35. The method of claim 2, wherein outputting the highly-evaluated states comprises providing a representation of a likely actual occupancy of the particular space during a particular time period retroactively, based on data that arrived before, during, and after the time period.
36. The method of claim 1, wherein the plurality of sensors includes at least one sensor that senses an area not physically located within the space being monitored, and wherein the sensor data includes data that indirectly indicates occupancy in the space.

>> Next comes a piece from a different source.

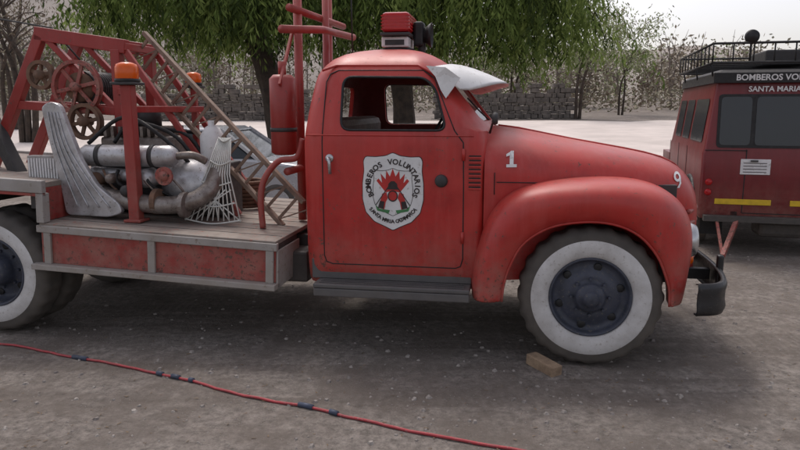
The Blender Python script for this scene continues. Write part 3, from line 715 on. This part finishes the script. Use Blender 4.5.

37. A system comprising at least one non-transitory computer-readable medium having computer program instructions stored thereon, wherein the computer program instructions are executable by at least one computer processor to perform a method for generating a representation of predicted occupancy in a particular space, the method comprising:
(A) applying a plurality of sensors within the space that generate sensor data associated with a plurality of times and spaces;
(B) generating a flow model based on a digital representation of the particular space, wherein the flow model includes traversability patterns representing the flow of people into, out of, and within the particular space over time;
(C) generating a set of initial states and selecting the set of initial states as a current set of states;
(D) simulating occupancy of the particular space, starting from the current set of states and using the flow model, to produce a plurality of subsequent states, wherein each of the plurality of subsequent states indicates a corresponding estimation of occupancy within the particular space; and
(E) using the sensor data to evaluate a subset of the plurality of subsequent states, wherein the estimations of occupancy corresponding to the subset of the plurality of subsequent states are associated with a plurality of times and spaces that are not within the times and spaces associated with the sensor data in step (A), thereby identifying highly-evaluated states within the plurality of subsequent states.